Many commentators have blamed short-selling activity by hedge funds for some
of the losses suffered by stock markets in general, and individual stocks in
particular. Although most economists don't agree, and market operators think
if anything that the reverse is true (ie that short-selling helps to reduce
market volatility), the UK's Financial Services Agency (FSA) recently published
a consultation paper setting out ways in which the transparency of short-selling
market operations could be improved.
Now CRESTCo, the UK clearing and settlement house, has announced that it is
working with Securities Finance Systems (SFS), a leading London securities financing
consultancy firm to provide the market with intelligence on securities finance
transactions at a stock level.
This week SFS is set to launch a new website, www.securitiesfinanceintelligence.com,
which will provide interested parties with information about the service that
will launch in January and demonstrate how they plan to present the data. There
will also be the opportunity to register interest.
Detailed insight into securities financing transactions (both bond and equity)
will be presented from securities settled by Crest in the UK and it will be
available to anyone who wishes to subscribe. The move represents the first concerted
effort by industry experts to give industry participants access to accurate
data on the amount of securities financing activity (including stock lending
and borrowing), taking place in the market. Such figures are thought by many
to be a meaningful proxy for the short selling activity in the market and the
best way to ensure that a wider audience start to recognise the clear distinction
between short selling and securities lending.

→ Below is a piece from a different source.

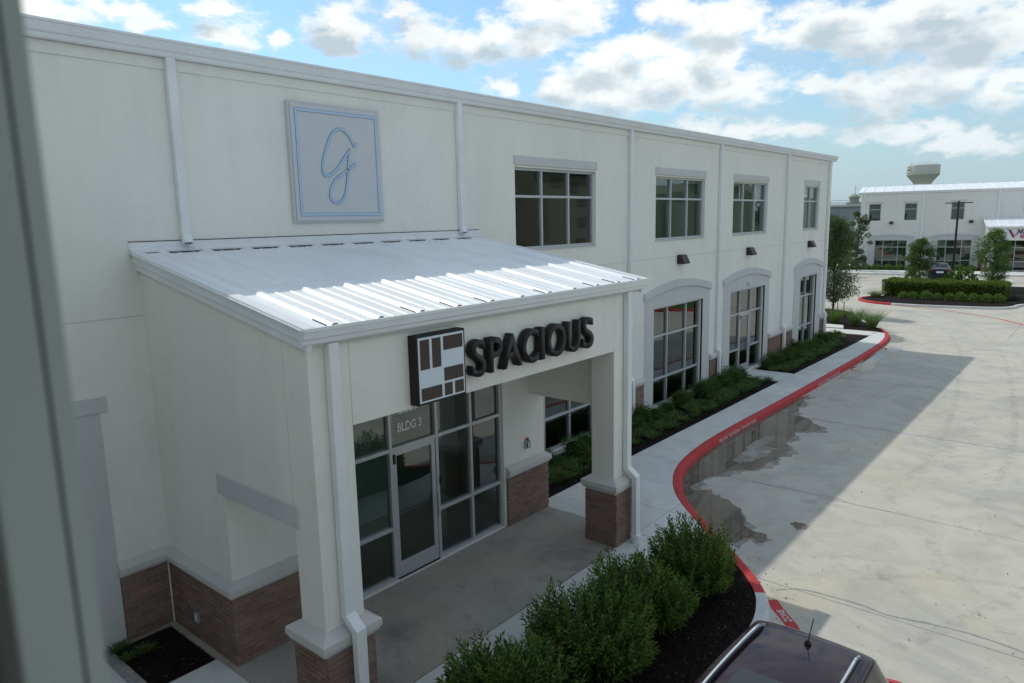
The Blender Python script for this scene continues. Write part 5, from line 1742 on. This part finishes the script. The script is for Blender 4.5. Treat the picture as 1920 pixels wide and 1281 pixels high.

The FSA is aware of this development and identified it in their recent Consultation
Paper as one of three possible options to provide improved transparency. As
it does not involve technical, operational or compliance cost it would seem
to be the lowest cost and easiest of the three options. It is also the least
intrusive option.
SFS comments: "Hitherto, the information vacuum surrounding securities
finance has done nothing but harm the industry. Much recent comment in the media
has been wrongheaded and damaging. We are working hard to ensure that our forthcoming
service will present unique data in context with supporting analysis of trends
and market dynamics to help securities lending overcome misplaced criticism.
SFS envisages a broad range of subscribers seeing the value of turning unpublished
market data into published market intelligence and benefiting from a greater
understanding of this opaque activity.”